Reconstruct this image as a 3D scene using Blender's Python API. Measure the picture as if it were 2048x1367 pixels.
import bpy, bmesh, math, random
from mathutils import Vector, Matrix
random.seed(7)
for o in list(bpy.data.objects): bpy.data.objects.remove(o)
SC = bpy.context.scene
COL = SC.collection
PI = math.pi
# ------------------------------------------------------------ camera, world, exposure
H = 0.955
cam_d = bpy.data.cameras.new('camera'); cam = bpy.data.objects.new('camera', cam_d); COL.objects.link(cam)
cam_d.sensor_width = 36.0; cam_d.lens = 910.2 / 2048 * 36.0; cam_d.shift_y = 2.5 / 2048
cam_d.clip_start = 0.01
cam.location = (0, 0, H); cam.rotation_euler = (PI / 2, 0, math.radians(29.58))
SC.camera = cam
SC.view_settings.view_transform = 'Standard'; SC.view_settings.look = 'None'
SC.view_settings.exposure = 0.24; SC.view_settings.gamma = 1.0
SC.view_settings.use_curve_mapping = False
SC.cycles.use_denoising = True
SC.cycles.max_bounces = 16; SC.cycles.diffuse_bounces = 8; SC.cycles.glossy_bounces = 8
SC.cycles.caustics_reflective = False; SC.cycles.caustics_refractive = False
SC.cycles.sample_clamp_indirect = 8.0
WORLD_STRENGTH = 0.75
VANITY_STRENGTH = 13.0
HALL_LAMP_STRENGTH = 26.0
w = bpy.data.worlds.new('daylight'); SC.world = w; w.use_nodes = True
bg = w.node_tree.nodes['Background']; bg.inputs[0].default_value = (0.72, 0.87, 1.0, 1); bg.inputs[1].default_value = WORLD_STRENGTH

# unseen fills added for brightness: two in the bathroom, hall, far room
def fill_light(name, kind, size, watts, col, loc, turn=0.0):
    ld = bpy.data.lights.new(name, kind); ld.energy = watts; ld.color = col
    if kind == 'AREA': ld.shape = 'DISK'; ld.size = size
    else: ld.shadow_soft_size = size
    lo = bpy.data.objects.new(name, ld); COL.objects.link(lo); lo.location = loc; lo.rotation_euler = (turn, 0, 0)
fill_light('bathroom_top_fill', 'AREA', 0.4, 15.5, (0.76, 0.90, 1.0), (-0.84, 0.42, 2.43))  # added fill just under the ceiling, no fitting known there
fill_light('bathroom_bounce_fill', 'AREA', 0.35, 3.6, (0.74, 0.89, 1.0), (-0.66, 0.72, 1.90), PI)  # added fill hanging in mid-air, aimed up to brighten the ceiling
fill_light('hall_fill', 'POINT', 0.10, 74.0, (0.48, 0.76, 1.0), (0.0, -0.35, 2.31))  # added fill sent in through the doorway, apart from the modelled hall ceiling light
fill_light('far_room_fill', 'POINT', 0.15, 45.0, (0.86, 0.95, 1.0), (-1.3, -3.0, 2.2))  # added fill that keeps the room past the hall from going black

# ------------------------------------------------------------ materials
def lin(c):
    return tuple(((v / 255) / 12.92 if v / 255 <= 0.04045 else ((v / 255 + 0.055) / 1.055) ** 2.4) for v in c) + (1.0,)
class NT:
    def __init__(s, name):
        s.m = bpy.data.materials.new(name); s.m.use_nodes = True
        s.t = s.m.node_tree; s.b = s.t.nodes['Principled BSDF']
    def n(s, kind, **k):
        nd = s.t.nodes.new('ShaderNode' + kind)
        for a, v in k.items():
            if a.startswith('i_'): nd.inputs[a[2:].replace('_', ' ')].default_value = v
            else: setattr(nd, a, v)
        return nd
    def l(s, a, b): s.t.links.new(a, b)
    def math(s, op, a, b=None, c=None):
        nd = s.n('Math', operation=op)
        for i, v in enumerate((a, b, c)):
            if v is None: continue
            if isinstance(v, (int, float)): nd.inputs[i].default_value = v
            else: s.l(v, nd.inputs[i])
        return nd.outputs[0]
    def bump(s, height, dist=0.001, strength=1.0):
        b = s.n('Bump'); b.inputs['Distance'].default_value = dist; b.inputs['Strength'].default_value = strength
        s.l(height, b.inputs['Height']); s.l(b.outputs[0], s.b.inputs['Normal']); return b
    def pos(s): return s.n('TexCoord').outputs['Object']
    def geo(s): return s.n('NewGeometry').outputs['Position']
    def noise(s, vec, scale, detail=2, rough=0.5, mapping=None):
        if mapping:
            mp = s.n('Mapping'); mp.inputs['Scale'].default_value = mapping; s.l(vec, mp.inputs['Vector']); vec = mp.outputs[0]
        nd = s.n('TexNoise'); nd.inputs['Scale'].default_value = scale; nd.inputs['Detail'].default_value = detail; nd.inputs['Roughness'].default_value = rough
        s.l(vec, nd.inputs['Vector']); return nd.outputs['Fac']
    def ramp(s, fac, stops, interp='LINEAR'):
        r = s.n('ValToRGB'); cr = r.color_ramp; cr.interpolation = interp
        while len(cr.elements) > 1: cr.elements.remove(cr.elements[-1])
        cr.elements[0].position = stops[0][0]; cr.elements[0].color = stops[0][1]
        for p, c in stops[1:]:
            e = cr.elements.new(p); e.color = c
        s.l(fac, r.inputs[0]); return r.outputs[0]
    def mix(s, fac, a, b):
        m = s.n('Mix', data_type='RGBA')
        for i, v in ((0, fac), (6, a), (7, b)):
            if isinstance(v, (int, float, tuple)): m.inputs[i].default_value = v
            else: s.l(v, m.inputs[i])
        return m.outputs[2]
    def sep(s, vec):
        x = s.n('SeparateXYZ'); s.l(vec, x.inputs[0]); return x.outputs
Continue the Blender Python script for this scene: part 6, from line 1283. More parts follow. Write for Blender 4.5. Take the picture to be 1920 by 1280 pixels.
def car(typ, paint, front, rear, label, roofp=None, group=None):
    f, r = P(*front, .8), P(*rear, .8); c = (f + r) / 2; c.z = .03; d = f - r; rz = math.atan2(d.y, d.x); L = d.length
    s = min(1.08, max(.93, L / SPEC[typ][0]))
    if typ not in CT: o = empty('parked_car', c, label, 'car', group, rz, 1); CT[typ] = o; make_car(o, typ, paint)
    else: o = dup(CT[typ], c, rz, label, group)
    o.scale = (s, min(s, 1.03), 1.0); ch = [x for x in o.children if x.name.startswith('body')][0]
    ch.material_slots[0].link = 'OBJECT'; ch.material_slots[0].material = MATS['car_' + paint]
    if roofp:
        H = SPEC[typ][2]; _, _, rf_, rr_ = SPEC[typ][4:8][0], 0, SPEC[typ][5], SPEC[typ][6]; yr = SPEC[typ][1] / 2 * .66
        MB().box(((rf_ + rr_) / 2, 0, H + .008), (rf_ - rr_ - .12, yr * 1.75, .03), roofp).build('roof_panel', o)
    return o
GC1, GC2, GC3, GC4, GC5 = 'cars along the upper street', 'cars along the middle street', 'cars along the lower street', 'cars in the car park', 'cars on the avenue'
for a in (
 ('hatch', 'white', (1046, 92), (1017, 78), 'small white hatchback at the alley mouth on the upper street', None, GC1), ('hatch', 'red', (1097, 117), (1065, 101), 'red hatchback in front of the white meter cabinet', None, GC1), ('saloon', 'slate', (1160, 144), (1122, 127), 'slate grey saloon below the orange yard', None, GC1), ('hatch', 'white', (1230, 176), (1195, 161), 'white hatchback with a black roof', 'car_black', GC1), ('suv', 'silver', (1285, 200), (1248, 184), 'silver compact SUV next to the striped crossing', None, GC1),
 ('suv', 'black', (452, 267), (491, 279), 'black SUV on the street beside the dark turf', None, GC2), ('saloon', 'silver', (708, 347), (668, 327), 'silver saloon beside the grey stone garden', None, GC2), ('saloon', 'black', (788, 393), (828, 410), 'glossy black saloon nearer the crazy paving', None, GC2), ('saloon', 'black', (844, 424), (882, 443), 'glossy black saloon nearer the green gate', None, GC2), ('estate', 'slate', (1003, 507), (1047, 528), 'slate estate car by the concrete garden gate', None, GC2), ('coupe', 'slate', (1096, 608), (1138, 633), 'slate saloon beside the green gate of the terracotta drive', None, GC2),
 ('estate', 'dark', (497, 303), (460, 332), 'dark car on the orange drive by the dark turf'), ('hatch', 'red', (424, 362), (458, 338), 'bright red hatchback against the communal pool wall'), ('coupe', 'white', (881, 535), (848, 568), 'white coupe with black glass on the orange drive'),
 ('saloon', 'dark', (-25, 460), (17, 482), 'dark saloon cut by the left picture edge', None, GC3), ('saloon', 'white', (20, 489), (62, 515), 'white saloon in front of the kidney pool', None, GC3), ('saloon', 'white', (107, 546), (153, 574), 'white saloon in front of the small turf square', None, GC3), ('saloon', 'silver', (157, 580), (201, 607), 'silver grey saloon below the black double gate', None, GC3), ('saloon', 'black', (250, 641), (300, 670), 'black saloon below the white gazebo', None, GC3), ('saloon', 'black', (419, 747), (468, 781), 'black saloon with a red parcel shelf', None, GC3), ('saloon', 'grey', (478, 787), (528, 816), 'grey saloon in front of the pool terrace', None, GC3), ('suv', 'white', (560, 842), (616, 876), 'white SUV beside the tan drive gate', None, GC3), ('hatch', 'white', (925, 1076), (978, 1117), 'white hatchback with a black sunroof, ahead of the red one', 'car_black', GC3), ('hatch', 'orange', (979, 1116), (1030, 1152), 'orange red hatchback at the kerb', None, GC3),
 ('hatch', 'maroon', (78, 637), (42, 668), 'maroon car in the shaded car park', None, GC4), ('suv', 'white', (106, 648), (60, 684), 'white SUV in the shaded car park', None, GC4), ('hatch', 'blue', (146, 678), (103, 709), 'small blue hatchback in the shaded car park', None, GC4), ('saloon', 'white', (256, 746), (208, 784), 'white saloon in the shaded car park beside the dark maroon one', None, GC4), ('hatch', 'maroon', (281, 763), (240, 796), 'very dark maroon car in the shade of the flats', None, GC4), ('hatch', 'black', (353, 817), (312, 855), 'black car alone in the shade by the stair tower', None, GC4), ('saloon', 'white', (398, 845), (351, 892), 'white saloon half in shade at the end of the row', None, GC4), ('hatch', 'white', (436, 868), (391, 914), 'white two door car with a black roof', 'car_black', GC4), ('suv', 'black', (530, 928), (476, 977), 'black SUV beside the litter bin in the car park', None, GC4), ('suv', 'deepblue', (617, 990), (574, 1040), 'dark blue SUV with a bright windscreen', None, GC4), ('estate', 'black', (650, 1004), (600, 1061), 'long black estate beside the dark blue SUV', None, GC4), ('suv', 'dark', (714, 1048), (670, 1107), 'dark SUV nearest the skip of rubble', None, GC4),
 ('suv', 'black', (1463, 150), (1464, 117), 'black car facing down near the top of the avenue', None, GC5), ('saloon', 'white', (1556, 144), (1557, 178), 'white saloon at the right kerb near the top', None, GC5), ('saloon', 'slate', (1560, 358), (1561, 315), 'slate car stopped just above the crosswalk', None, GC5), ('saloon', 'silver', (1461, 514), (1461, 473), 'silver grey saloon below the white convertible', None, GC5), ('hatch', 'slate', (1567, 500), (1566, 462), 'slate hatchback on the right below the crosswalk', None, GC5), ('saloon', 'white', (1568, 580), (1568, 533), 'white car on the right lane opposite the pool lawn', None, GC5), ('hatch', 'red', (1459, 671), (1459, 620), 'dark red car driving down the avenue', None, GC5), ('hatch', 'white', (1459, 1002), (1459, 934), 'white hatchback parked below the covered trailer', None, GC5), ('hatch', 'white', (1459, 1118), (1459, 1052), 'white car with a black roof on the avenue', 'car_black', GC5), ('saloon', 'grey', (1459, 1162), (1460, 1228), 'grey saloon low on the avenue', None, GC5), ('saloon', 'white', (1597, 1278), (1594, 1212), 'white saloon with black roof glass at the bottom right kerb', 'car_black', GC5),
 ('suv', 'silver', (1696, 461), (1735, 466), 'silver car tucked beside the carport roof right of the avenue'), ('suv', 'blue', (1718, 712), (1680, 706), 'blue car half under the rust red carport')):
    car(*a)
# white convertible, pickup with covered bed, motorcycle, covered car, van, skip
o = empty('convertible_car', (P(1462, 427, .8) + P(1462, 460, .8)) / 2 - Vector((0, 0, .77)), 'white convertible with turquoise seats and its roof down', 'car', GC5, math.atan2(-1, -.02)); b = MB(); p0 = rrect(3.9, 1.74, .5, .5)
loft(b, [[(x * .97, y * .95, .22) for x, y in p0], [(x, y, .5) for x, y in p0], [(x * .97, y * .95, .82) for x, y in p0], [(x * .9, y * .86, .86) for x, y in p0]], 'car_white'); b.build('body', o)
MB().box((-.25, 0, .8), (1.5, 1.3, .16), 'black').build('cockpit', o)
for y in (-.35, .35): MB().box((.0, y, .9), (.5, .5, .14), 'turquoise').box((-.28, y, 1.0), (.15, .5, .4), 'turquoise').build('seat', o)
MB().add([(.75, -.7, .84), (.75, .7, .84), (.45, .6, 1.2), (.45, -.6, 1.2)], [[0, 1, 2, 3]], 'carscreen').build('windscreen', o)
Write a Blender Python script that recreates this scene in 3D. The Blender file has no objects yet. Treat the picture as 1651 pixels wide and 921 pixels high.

================================

→ Written exercise: Select all lines in the listing above where the word "pixels" appears, and show them.

→ Task answer:
Reconstruct this image as a 3D scene using Blender's Python API. Measure the picture as if it were 2048x1367 pixels.
Continue the Blender Python script for this scene: part 6, from line 1283. More parts follow. Write for Blender 4.5. Take the picture to be 1920 by 1280 pixels.
Write a Blender Python script that recreates this scene in 3D. The Blender file has no objects yet. Treat the picture as 1651 pixels wide and 921 pixels high.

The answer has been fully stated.